Both you and Debra have made me think about some long-time friends that I've been wondering about the past few years. I call, write, attempt to get together, etc. and I hear nothing from them. It's been really difficult to not take it personally. It's likely though that it could be a combination of things that have nothing to do with me.

Rodney Olsen said...

We can't be responsible for others' attitudes but it doesn't make it any easier when the curtain goes down on a friendship we've cherished.

I'm thankful for friends who understand the busyness of life and realise that we can't spend as much time together as we did in the past. They are the friends who make it feel like we're just continuing where we left off, even if the last time we got together was years ago.

Beth said...

Eating out of the garbage! That link was funny. And it made me think of your post too. Not that your post was garbage!

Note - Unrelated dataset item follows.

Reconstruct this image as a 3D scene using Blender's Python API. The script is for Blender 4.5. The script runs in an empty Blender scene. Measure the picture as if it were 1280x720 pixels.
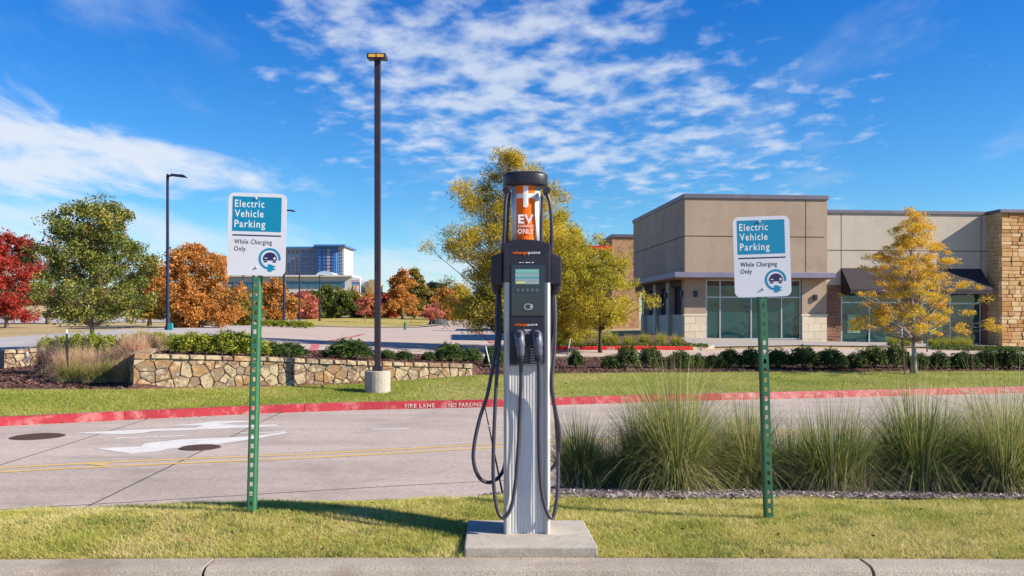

No! That your friend's thinking was garbage.

My husband's next oldest sister is so much like this. It is so hard to be around her at times because she is always feeling guilty about this or that or the other thing. Sometimes I think she just likes to hear herself complain and sometimes I think she wants to hear someone affirm her. Almost like a negative attention getter. She is definitely depressed.

I love my s-i-l very much. She's a wonderful lady but she is so difficult to be around. And it is her own choice to be this way and think this way. I can't change her.

Yellowhouse Grandma said...

I so needed to read that tonight, and I know I am going to go through my week thinking about bags of cement. . . and it will help me to not pour that cement on myself. I am very much that way when it comes to my adult children and their problems. . .it's hard to not wonder what if. . . if'd been a better mother. . more demanding. . . etc.etc. Thanks Debra. It's been a very difficult weekend and I needed that boost. Looking to the Lord for rest and peace.